When I lost my father, I received the news alone in Paris, and the only companion there with me in those first moments of shock, of bereavement, shouting and crying was my dog. I was living in Paris at the time, and I found myself telling Quartz (my dog’s name) in French: “Quartz, my father has died!” She moved towards me and placed her face on mine so tenderly, as if to comfort me. I am indebted to these animals, to the unconditional love they give me, their boundless loyalty.


How do you write? Do you have specific habits? Do you have certain techniques that you always follow?


For me, writing is a daily practice. I consider the days in which I haven’t written to have slipped away from my life. I’m always writing when I’m at home. Travel or time with friends lightens the burden of this pleasurable commitment to writing just a little.


The first thing I do in the morning is turn on the computer. Then I prepare some coffee and take a shower, and when the coffee is ready I go to the computer and begin.

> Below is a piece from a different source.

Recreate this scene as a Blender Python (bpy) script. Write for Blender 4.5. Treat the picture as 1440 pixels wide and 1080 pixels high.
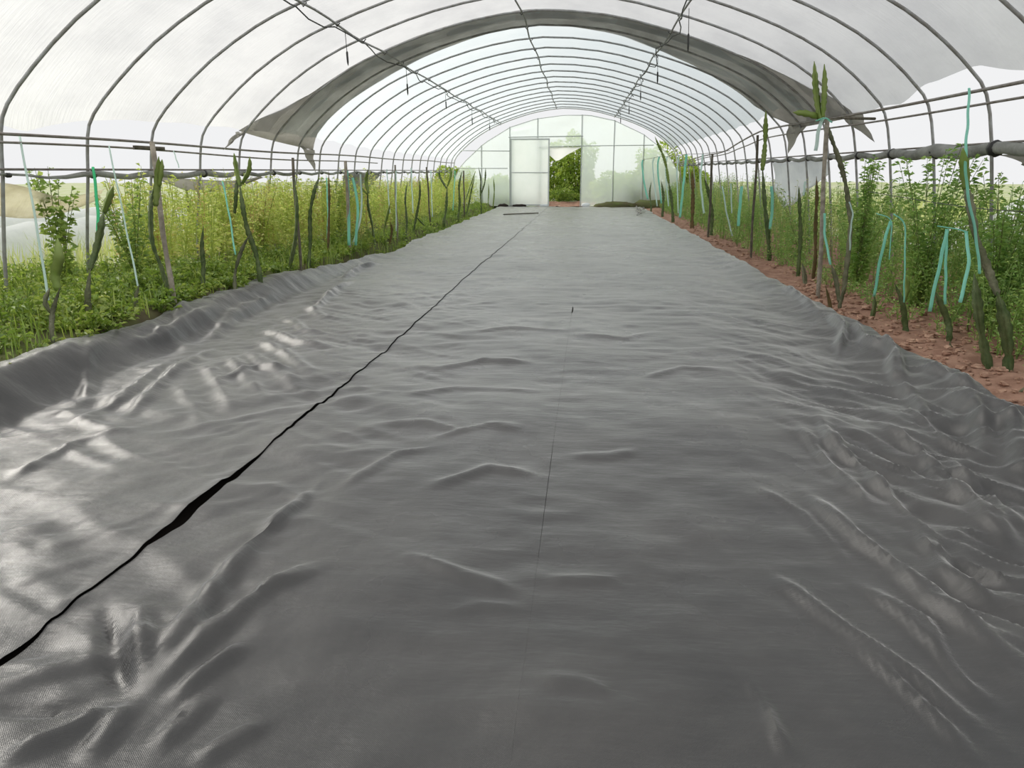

I often have notes and little vignettes that I jotted down the previous evening to write in the morning, like a wool-worker who knows where she left off in her knitting, grabs the needles, and carries on. When I stumble over my writing, lose hold of my thoughts and can no longer jot things down, I leave everything and go outside. I remember Nietzsche saying that he thinks while walking, so I walk…I think as I walk, and sometimes I find solutions. I go back and delete much of what I wrote, to start again from some other point. Often I find no solution, so I immerse myself in something else, like watching a movie or cooking a difficult and complicated dish like waraq enab, or I clean the house. I do work that requires physical energy, freeing my thoughts and imagination to regain my mental vitality.


It’s not always easy. Sometimes I don’t understand the reason that the writing has become so difficult, so I leave the work behind altogether and work on something else. This is why each novel I publish isn’t necessarily the latest one I’ve written. I began my latest novel, My Female Peers, more than a decade ago. I rewrote it three times before it came out in its final form. Umbilical Cord was also just a single chapter, and I couldn’t find a publisher. I pushed it aside for years, then I discovered what was missing. And so I wrote the second and third chapters and published it only a few months later with Riad El-Rayyes Books. Meanwhile, I have novels like Female Voices and The Neighborhood of Wonder that I wrote the same year I published them.


As for rituals, my most important one is music. I write to music, in the morning, and I love the daytime and light. I love to write without a wall sitting in my face. I achieved these loves more than five years ago, as my office now overlooks a green space. This helps my imagination move before me, and I can see my characters mess about and frolic freely. They are free from the cement and closed spaces that stifle their lives.